Quote every line as written. Omit pictures.

------ COLLECTED MATERIAL

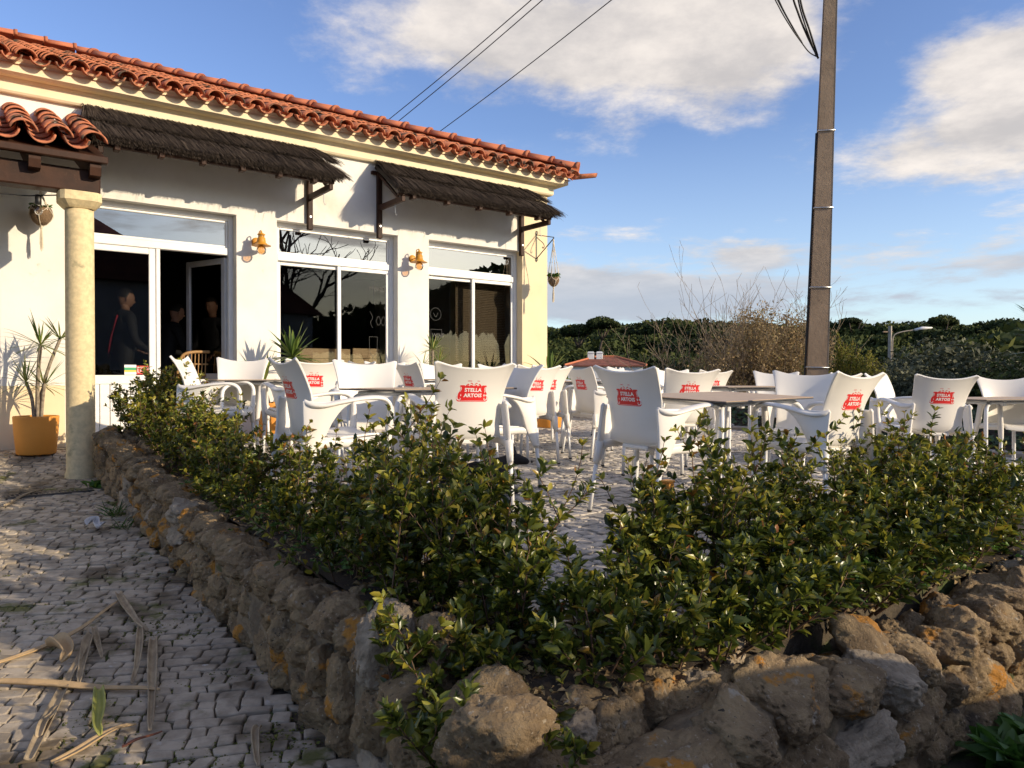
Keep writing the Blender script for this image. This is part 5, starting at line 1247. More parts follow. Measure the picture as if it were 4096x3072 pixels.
def bushes():
    for (px, r, ty, w, h, lab, m, sd, n) in ((835, 12.6, 332, 1.15, 1.9, 'yellow-green leafy bush at the foot of the utility pole', 'bush_leaf', 3, 20000), (862, 13.4, 352, .9, 1.3, 'small olive bush right of the pole bush', 'bush_leaf', 4, 10000)):
        X = (px-512)/738; y = r; x = X*y; zt = CZ+(376-ty)/738*y; rn = np.random.default_rng(sd)
        t = thing('green_bush', lab, 'bush', (x, y, zt-h)); P = []; O = []
        segs = []; rad = []
        for k in range(40):
            a = rn.random()*6.28; q = rn.random()**.5; tip = np.array((math.cos(a)*q*w*.55, math.sin(a)*q*w*.55, h*(1.02-.42*q*q)*rn.uniform(.75, 1.03))); b0 = np.array((tip[0]*.3, tip[1]*.3, 0)); segs.append((b0, tip)); rad.append(.007)
            for _ in range(n//40):
                f = rn.uniform(.12, 1); p = b0+(tip-b0)*f+rn.normal(size=3)*.11*(1.15-f); P.append(p); O.append((tip-b0)/np.linalg.norm(tip-b0)+rn.normal(size=3)*.8)
        V, F = tubes_np(segs, rad, 4); link('stems', npmesh('stems', V, F, 'twig'), t)
        S = rn.uniform(.03, .055, len(P)); V, F, T = leaf_cloud(np.array(P), np.array(O), S, S*.45, rn, np.clip(rn.normal(.45, .27, len(P)), 0, 1), .3); link('foliage', npmesh('foliage', V, F, m, T), t)['kind'] = 'stuff'
bushes()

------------

RESPONSE TO THE TASK:
Keep writing the Blender script for this image. This is part 5, starting at line 1247. More parts follow. Measure the picture as if it were 4096x3072 pixels.
def bushes():
    for (px, r, ty, w, h, lab, m, sd, n) in ((835, 12.6, 332, 1.15, 1.9, 'yellow-green leafy bush at the foot of the utility pole', 'bush_leaf', 3, 20000), (862, 13.4, 352, .9, 1.3, 'small olive bush right of the pole bush', 'bush_leaf', 4, 10000)):
        X = (px-512)/738; y = r; x = X*y; zt = CZ+(376-ty)/738*y; rn = np.random.default_rng(sd)
        t = thing('green_bush', lab, 'bush', (x, y, zt-h)); P = []; O = []
        segs = []; rad = []
        for k in range(40):
            a = rn.random()*6.28; q = rn.random()**.5; tip = np.array((math.cos(a)*q*w*.55, math.sin(a)*q*w*.55, h*(1.02-.42*q*q)*rn.uniform(.75, 1.03))); b0 = np.array((tip[0]*.3, tip[1]*.3, 0)); segs.append((b0, tip)); rad.append(.007)
            for _ in range(n//40):
                f = rn.uniform(.12, 1); p = b0+(tip-b0)*f+rn.normal(size=3)*.11*(1.15-f); P.append(p); O.append((tip-b0)/np.linalg.norm(tip-b0)+rn.normal(size=3)*.8)
        V, F = tubes_np(segs, rad, 4); link('stems', npmesh('stems', V, F, 'twig'), t)
        S = rn.uniform(.03, .055, len(P)); V, F, T = leaf_cloud(np.array(P), np.array(O), S, S*.45, rn, np.clip(rn.normal(.45, .27, len(P)), 0, 1), .3); link('foliage', npmesh('foliage', V, F, m, T), t)['kind'] = 'stuff'
bushes()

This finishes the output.